GIVEN INFORMATION —

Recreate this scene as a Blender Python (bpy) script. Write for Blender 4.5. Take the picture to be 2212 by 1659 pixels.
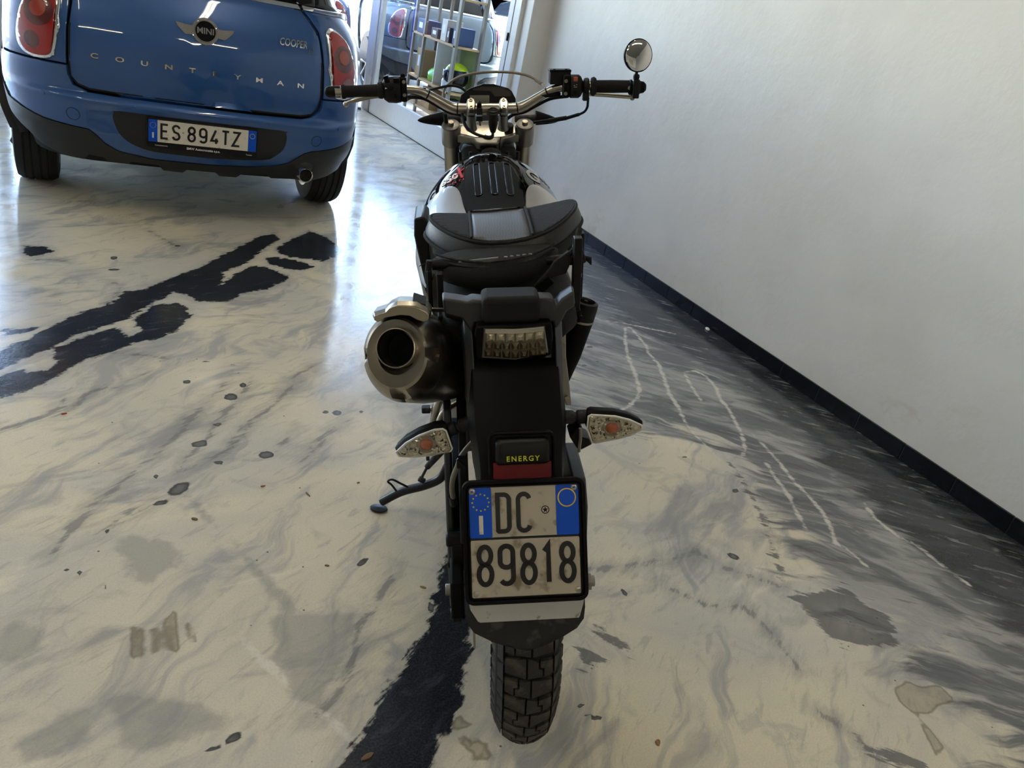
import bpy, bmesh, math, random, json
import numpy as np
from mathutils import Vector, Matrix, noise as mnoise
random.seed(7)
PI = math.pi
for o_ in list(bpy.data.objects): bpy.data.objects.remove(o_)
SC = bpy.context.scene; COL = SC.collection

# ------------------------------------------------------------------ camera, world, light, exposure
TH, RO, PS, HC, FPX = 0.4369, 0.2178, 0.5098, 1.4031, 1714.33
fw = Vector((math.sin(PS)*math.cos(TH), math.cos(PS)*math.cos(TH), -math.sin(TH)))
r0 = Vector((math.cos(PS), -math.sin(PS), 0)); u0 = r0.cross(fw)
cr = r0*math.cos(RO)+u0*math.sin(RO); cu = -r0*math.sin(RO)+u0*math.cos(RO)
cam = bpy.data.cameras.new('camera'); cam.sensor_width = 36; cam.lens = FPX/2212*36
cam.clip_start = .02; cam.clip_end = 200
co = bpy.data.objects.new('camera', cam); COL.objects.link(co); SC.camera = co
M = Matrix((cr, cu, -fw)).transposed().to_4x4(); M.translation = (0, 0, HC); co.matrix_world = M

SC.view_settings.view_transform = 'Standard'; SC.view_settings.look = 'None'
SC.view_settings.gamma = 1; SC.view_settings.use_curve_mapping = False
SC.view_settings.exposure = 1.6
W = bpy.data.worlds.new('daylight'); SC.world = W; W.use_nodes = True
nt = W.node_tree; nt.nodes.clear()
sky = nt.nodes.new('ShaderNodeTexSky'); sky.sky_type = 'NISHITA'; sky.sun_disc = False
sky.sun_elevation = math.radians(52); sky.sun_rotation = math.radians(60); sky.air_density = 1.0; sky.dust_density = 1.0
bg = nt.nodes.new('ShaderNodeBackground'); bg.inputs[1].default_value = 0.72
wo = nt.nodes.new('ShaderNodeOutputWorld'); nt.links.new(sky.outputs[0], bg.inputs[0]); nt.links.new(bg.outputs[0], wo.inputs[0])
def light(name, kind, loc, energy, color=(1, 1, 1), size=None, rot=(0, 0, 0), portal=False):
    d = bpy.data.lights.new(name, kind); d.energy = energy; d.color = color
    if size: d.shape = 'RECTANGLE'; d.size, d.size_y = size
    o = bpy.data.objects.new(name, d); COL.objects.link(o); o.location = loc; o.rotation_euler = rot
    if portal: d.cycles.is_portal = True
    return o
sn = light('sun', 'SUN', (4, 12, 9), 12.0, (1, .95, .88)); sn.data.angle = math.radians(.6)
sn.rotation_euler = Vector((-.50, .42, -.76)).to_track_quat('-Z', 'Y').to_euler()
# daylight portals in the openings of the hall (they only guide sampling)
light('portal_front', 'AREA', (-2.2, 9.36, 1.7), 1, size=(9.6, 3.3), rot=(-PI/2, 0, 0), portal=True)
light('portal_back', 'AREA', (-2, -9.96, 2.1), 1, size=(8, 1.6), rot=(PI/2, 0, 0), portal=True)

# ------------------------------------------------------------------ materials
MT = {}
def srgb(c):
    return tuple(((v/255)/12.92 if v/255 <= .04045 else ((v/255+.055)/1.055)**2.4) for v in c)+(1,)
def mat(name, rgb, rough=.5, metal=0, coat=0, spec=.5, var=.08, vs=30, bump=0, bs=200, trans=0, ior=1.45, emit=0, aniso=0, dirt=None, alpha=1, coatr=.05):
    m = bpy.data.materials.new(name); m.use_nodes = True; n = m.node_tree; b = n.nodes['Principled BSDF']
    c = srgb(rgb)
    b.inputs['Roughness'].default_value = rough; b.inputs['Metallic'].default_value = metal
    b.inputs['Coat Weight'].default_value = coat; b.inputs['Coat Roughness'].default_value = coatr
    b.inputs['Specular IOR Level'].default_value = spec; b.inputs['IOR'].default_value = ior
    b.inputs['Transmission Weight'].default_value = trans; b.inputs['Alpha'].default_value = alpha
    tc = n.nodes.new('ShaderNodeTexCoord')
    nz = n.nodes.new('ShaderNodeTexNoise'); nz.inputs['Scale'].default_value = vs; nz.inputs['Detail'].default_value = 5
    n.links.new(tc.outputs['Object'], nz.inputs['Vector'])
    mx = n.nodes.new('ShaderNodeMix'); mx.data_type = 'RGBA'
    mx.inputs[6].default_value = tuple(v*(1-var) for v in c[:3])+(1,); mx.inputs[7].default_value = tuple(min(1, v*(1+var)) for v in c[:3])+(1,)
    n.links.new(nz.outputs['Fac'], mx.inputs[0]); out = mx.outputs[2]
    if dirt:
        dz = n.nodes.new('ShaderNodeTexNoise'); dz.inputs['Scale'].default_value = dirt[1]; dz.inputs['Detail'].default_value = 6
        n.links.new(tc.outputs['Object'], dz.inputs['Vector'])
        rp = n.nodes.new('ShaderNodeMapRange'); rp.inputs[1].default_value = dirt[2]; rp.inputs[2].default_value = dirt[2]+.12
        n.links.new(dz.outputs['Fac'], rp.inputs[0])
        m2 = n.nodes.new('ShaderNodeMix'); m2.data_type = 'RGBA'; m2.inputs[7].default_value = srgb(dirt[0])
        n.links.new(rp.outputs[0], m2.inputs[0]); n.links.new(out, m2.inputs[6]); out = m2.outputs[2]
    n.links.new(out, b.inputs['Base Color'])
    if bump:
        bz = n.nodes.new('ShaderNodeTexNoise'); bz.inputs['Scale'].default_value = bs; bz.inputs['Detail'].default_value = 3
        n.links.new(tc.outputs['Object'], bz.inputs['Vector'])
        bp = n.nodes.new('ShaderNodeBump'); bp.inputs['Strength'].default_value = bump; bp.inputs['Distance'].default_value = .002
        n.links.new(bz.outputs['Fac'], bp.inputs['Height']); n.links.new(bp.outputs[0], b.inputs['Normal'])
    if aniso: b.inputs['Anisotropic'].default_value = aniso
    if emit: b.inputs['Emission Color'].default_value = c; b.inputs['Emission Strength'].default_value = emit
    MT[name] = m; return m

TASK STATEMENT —
Leave out the pictures and give the listing above again exactly.

ANSWER TO THE TASK —
Recreate this scene as a Blender Python (bpy) script. Write for Blender 4.5. Take the picture to be 2212 by 1659 pixels.
import bpy, bmesh, math, random, json
import numpy as np
from mathutils import Vector, Matrix, noise as mnoise
random.seed(7)
PI = math.pi
for o_ in list(bpy.data.objects): bpy.data.objects.remove(o_)
SC = bpy.context.scene; COL = SC.collection

# ------------------------------------------------------------------ camera, world, light, exposure
TH, RO, PS, HC, FPX = 0.4369, 0.2178, 0.5098, 1.4031, 1714.33
fw = Vector((math.sin(PS)*math.cos(TH), math.cos(PS)*math.cos(TH), -math.sin(TH)))
r0 = Vector((math.cos(PS), -math.sin(PS), 0)); u0 = r0.cross(fw)
cr = r0*math.cos(RO)+u0*math.sin(RO); cu = -r0*math.sin(RO)+u0*math.cos(RO)
cam = bpy.data.cameras.new('camera'); cam.sensor_width = 36; cam.lens = FPX/2212*36
cam.clip_start = .02; cam.clip_end = 200
co = bpy.data.objects.new('camera', cam); COL.objects.link(co); SC.camera = co
M = Matrix((cr, cu, -fw)).transposed().to_4x4(); M.translation = (0, 0, HC); co.matrix_world = M

SC.view_settings.view_transform = 'Standard'; SC.view_settings.look = 'None'
SC.view_settings.gamma = 1; SC.view_settings.use_curve_mapping = False
SC.view_settings.exposure = 1.6
W = bpy.data.worlds.new('daylight'); SC.world = W; W.use_nodes = True
nt = W.node_tree; nt.nodes.clear()
sky = nt.nodes.new('ShaderNodeTexSky'); sky.sky_type = 'NISHITA'; sky.sun_disc = False
sky.sun_elevation = math.radians(52); sky.sun_rotation = math.radians(60); sky.air_density = 1.0; sky.dust_density = 1.0
bg = nt.nodes.new('ShaderNodeBackground'); bg.inputs[1].default_value = 0.72
wo = nt.nodes.new('ShaderNodeOutputWorld'); nt.links.new(sky.outputs[0], bg.inputs[0]); nt.links.new(bg.outputs[0], wo.inputs[0])
def light(name, kind, loc, energy, color=(1, 1, 1), size=None, rot=(0, 0, 0), portal=False):
    d = bpy.data.lights.new(name, kind); d.energy = energy; d.color = color
    if size: d.shape = 'RECTANGLE'; d.size, d.size_y = size
    o = bpy.data.objects.new(name, d); COL.objects.link(o); o.location = loc; o.rotation_euler = rot
    if portal: d.cycles.is_portal = True
    return o
sn = light('sun', 'SUN', (4, 12, 9), 12.0, (1, .95, .88)); sn.data.angle = math.radians(.6)
sn.rotation_euler = Vector((-.50, .42, -.76)).to_track_quat('-Z', 'Y').to_euler()
# daylight portals in the openings of the hall (they only guide sampling)
light('portal_front', 'AREA', (-2.2, 9.36, 1.7), 1, size=(9.6, 3.3), rot=(-PI/2, 0, 0), portal=True)
light('portal_back', 'AREA', (-2, -9.96, 2.1), 1, size=(8, 1.6), rot=(PI/2, 0, 0), portal=True)

# ------------------------------------------------------------------ materials
MT = {}
def srgb(c):
    return tuple(((v/255)/12.92 if v/255 <= .04045 else ((v/255+.055)/1.055)**2.4) for v in c)+(1,)
def mat(name, rgb, rough=.5, metal=0, coat=0, spec=.5, var=.08, vs=30, bump=0, bs=200, trans=0, ior=1.45, emit=0, aniso=0, dirt=None, alpha=1, coatr=.05):
    m = bpy.data.materials.new(name); m.use_nodes = True; n = m.node_tree; b = n.nodes['Principled BSDF']
    c = srgb(rgb)
    b.inputs['Roughness'].default_value = rough; b.inputs['Metallic'].default_value = metal
    b.inputs['Coat Weight'].default_value = coat; b.inputs['Coat Roughness'].default_value = coatr
    b.inputs['Specular IOR Level'].default_value = spec; b.inputs['IOR'].default_value = ior
    b.inputs['Transmission Weight'].default_value = trans; b.inputs['Alpha'].default_value = alpha
    tc = n.nodes.new('ShaderNodeTexCoord')
    nz = n.nodes.new('ShaderNodeTexNoise'); nz.inputs['Scale'].default_value = vs; nz.inputs['Detail'].default_value = 5
    n.links.new(tc.outputs['Object'], nz.inputs['Vector'])
    mx = n.nodes.new('ShaderNodeMix'); mx.data_type = 'RGBA'
    mx.inputs[6].default_value = tuple(v*(1-var) for v in c[:3])+(1,); mx.inputs[7].default_value = tuple(min(1, v*(1+var)) for v in c[:3])+(1,)
    n.links.new(nz.outputs['Fac'], mx.inputs[0]); out = mx.outputs[2]
    if dirt:
        dz = n.nodes.new('ShaderNodeTexNoise'); dz.inputs['Scale'].default_value = dirt[1]; dz.inputs['Detail'].default_value = 6
        n.links.new(tc.outputs['Object'], dz.inputs['Vector'])
        rp = n.nodes.new('ShaderNodeMapRange'); rp.inputs[1].default_value = dirt[2]; rp.inputs[2].default_value = dirt[2]+.12
        n.links.new(dz.outputs['Fac'], rp.inputs[0])
        m2 = n.nodes.new('ShaderNodeMix'); m2.data_type = 'RGBA'; m2.inputs[7].default_value = srgb(dirt[0])
        n.links.new(rp.outputs[0], m2.inputs[0]); n.links.new(out, m2.inputs[6]); out = m2.outputs[2]
    n.links.new(out, b.inputs['Base Color'])
    if bump:
        bz = n.nodes.new('ShaderNodeTexNoise'); bz.inputs['Scale'].default_value = bs; bz.inputs['Detail'].default_value = 3
        n.links.new(tc.outputs['Object'], bz.inputs['Vector'])
        bp = n.nodes.new('ShaderNodeBump'); bp.inputs['Strength'].default_value = bump; bp.inputs['Distance'].default_value = .002
        n.links.new(bz.outputs['Fac'], bp.inputs['Height']); n.links.new(bp.outputs[0], b.inputs['Normal'])
    if aniso: b.inputs['Anisotropic'].default_value = aniso
    if emit: b.inputs['Emission Color'].default_value = c; b.inputs['Emission Strength'].default_value = emit
    MT[name] = m; return m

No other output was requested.